■ **THE TASK**:
Each line from the beginning of the data below through the line containing "SC = bpy.context.scene; C = SC.collection" should be repeated exactly, please.

#####

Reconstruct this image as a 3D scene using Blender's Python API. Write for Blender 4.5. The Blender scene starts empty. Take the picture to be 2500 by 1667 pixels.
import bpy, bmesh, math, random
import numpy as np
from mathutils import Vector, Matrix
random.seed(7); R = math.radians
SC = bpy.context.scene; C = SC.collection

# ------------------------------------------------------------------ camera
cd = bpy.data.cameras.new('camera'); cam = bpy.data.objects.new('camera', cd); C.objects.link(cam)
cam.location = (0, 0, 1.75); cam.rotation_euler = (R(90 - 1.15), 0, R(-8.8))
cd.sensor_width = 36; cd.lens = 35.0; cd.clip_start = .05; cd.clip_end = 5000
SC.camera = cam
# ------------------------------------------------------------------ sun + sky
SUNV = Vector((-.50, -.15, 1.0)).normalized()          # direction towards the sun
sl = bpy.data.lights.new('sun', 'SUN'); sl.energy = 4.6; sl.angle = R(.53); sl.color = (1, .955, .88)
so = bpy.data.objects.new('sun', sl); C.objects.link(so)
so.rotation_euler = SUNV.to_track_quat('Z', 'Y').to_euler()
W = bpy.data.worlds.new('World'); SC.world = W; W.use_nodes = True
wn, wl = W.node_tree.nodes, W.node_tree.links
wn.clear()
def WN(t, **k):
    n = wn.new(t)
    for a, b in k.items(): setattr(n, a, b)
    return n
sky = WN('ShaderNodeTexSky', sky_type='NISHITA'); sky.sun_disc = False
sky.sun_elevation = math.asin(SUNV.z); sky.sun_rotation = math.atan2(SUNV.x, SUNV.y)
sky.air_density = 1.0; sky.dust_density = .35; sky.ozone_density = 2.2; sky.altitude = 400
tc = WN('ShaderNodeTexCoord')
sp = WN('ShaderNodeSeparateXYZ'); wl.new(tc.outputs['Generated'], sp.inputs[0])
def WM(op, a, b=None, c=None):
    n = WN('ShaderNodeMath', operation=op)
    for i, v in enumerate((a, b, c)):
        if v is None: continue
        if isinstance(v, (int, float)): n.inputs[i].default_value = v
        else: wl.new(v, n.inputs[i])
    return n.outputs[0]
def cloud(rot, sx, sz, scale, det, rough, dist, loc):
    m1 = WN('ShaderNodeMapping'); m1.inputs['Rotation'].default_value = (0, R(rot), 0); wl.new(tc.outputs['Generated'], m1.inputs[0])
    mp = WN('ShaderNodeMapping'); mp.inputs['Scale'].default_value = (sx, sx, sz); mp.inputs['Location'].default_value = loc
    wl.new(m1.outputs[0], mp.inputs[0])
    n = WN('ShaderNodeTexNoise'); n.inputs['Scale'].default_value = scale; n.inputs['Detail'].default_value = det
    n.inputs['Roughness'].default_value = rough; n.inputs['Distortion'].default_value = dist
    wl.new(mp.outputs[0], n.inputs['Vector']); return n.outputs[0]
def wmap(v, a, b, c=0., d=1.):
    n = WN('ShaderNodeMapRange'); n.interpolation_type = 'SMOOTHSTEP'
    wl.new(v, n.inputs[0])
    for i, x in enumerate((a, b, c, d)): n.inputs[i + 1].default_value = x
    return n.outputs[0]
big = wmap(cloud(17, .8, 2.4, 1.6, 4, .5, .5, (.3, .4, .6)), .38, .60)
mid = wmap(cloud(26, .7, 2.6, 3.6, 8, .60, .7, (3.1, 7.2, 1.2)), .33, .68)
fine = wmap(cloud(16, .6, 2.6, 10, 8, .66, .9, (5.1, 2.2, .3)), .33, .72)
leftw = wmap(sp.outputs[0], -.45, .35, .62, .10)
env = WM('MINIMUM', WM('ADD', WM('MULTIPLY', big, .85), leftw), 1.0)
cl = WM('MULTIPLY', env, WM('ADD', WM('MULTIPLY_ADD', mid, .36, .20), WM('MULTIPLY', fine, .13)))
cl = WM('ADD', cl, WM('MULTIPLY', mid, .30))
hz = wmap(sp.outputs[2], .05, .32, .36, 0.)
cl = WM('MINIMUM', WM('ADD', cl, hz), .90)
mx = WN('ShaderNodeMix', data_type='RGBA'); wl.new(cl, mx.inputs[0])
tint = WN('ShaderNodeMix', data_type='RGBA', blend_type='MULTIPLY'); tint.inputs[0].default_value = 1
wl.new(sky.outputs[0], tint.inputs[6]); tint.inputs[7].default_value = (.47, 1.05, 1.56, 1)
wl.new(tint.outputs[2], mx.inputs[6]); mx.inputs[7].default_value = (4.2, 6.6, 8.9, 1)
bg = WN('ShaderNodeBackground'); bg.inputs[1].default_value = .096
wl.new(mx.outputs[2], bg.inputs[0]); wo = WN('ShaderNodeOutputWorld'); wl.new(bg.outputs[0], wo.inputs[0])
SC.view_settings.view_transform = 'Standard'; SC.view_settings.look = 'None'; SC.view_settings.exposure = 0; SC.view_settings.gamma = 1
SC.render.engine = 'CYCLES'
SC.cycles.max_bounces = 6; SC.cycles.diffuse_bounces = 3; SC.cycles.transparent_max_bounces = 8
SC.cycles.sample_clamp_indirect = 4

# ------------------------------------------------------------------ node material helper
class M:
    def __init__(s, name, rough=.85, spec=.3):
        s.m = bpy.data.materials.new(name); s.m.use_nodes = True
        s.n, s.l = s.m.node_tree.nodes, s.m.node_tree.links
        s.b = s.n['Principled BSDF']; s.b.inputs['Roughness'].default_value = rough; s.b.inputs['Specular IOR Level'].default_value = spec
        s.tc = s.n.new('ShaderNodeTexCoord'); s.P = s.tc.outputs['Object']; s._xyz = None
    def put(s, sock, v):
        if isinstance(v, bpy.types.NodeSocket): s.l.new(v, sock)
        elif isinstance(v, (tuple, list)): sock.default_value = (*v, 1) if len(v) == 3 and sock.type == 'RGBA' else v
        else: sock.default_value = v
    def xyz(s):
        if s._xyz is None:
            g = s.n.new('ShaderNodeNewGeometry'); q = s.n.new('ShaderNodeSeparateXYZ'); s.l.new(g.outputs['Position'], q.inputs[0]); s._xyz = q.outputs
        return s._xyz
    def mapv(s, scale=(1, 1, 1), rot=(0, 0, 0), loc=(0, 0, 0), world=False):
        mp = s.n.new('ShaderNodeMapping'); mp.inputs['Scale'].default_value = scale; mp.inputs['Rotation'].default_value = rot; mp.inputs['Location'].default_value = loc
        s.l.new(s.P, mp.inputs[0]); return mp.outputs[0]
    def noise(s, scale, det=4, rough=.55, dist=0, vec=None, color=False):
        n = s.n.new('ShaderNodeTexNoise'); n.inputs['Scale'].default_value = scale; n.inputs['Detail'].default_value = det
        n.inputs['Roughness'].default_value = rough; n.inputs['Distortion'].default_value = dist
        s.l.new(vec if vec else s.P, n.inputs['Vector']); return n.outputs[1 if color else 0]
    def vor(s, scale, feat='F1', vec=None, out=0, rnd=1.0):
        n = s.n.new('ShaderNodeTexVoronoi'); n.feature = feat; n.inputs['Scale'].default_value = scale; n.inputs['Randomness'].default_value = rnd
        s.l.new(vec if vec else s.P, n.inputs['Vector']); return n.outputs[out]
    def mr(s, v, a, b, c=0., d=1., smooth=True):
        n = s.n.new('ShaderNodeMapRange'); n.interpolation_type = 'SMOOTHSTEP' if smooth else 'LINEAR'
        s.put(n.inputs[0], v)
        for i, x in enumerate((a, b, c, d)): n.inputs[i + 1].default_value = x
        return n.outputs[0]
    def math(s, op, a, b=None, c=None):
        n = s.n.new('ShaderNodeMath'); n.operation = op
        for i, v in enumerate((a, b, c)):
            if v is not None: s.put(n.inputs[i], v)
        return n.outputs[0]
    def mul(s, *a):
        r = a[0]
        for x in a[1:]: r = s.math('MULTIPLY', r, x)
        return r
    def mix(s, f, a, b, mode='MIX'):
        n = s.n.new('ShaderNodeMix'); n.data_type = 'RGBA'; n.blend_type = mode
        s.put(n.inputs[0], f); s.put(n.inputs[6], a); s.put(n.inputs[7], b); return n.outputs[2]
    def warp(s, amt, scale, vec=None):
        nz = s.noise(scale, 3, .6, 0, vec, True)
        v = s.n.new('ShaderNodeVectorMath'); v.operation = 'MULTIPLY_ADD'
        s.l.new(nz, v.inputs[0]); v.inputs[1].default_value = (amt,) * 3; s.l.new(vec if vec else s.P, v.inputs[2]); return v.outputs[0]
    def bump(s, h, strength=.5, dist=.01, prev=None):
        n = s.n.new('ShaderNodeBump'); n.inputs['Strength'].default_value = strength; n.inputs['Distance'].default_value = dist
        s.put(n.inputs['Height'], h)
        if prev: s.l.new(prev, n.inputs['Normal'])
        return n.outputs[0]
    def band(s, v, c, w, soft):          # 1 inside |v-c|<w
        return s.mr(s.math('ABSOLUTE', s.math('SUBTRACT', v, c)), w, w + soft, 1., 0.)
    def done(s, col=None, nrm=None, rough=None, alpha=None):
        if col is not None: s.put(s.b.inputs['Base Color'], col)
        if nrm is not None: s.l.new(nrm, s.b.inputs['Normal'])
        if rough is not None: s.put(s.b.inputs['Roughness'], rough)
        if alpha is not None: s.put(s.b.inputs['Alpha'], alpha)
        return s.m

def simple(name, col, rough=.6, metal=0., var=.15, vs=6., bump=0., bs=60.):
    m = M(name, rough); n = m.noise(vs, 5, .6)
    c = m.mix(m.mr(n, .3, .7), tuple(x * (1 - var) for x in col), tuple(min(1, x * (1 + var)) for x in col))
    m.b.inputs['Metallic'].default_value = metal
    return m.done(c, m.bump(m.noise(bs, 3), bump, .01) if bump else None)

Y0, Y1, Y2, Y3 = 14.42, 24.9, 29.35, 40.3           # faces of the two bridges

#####

■ **CORRECT ANSWER**:
Reconstruct this image as a 3D scene using Blender's Python API. Write for Blender 4.5. The Blender scene starts empty. Take the picture to be 2500 by 1667 pixels.
import bpy, bmesh, math, random
import numpy as np
from mathutils import Vector, Matrix
random.seed(7); R = math.radians
SC = bpy.context.scene; C = SC.collection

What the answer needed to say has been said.